Barry Rountree has an interesting thought.

I'm not sure I'd characterize it as a step forward in scientific method. But certainly it's a gathering crisis in science. When science loses the authority that it has gained over the last 300 years or so. What happens then?

Leaving that aside, though. I'd say the next step forward in scientific method that we must confront is the coming of computation and AI to science.

This is going to make science weird in various ways.

Computers are starting to crunch data, build models / "theories" and extrapolate from those models to make new predictions. What science does and what Machine Learning does is basically the same thing. And soon we're going to start getting computers doing real and useful scientific research. By themselves.

The more troubling aspect is that the computers are going to come up with models that no human can grasp. One problem we already face is that even now a lot of science is so obscure and so complex that only a few highly trained, deeply read specialists can understand it at an intuitive level. Whatever the ideal of science as being verifiable by anyone, in practice, most people have to just trust the authority of the institutions. And this is already leading to the problems Barry points out.
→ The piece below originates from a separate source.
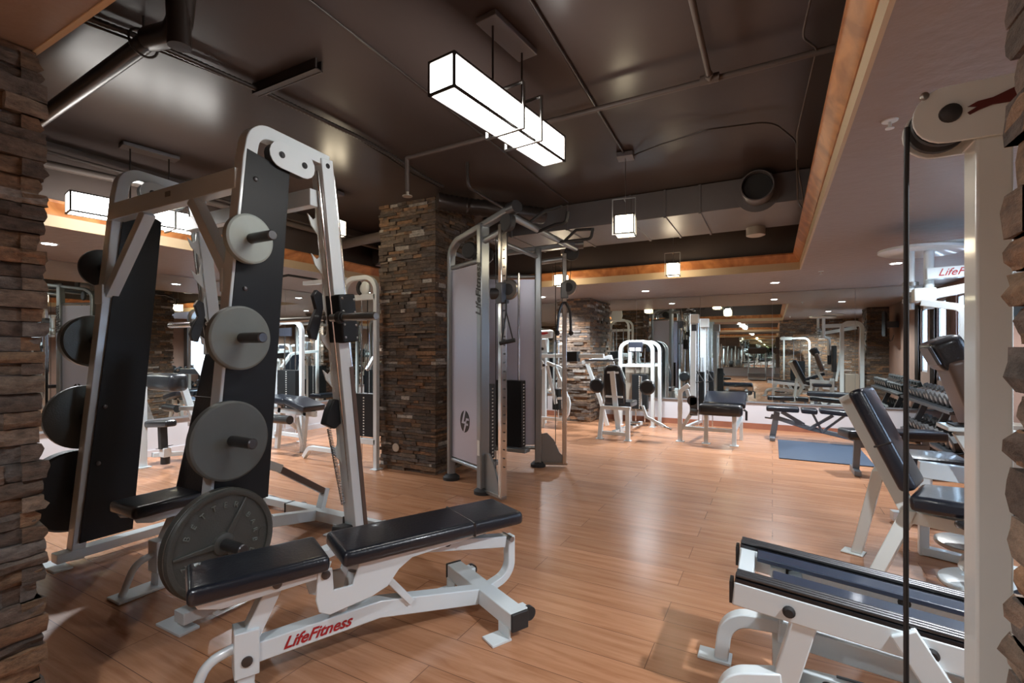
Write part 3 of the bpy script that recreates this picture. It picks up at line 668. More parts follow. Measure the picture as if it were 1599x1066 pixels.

But what will happen when literally no human understands the science, and we are obliged to accept that here is a computer that does have a valid model, despite none of us understanding it, and we must just keep trusting in the predictions we get out of it?

How will we know when and how it is appropriate to challenge the computers vs. accept what they tell us? How do we trust that they aren't compromised and corrupted by biased programmers or malware?

Increasingly this "computational" science is going to study complex systems like ecosystems, economies, human brains and psychology, epidemiology, models of materials etc. in simulation. These kinds of models of millions or billions of interacting components are going to be "chaos" ... or rather, "sensitive to initial conditions".

The models we build will be "concept demonstrators". And they will be able to tell us what particular "types" of ecosystem do. But they will not be plausible as models of any specific real system. For example, we may have amazing models of economies, but not an accurate model of "the British economy".

But if you can't say your model is of a specific, real thing. Or refers to a specific thing. Then how can that model be said to be making novel predictions about it? About the world? And if it can't make such predictions, then how can it still be "falsifiable"? And if it isn't falsifiable, if the predictions aren't in practice still testable, is it still science?